In the listing below, locate the lines bearing the word "scene". Copy every one of them.
— begin Source data —
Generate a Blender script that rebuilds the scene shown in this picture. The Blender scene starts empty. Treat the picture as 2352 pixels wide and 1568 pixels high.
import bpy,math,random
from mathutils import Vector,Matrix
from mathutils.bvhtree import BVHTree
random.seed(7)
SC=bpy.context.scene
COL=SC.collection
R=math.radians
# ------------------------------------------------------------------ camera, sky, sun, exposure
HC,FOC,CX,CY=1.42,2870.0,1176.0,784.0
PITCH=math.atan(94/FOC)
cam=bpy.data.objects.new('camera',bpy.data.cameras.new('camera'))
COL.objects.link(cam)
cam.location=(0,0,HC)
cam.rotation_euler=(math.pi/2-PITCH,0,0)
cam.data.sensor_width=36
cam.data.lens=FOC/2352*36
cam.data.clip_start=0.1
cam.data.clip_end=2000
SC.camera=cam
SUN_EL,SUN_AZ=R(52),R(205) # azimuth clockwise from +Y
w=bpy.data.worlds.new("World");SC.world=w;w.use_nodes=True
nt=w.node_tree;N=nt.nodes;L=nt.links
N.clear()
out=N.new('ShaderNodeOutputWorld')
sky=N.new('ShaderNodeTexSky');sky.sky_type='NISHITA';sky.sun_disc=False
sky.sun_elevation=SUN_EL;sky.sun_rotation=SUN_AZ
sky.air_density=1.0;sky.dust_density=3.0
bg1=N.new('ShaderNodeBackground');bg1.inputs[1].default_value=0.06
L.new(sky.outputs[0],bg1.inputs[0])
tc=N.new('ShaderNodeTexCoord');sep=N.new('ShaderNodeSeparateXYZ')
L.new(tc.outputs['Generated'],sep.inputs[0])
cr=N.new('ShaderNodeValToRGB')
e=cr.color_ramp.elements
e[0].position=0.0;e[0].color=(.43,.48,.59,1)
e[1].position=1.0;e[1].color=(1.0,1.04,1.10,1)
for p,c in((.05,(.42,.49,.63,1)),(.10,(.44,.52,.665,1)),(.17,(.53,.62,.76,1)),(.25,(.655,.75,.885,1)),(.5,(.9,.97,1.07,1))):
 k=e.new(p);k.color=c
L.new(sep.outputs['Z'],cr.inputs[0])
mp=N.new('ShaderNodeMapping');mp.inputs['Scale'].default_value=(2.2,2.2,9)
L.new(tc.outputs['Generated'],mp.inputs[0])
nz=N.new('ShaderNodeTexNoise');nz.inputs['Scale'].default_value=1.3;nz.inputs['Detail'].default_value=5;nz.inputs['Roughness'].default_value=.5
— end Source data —
▸ In response:
Generate a Blender script that rebuilds the scene shown in this picture. The Blender scene starts empty. Treat the picture as 2352 pixels wide and 1568 pixels high.
SC=bpy.context.scene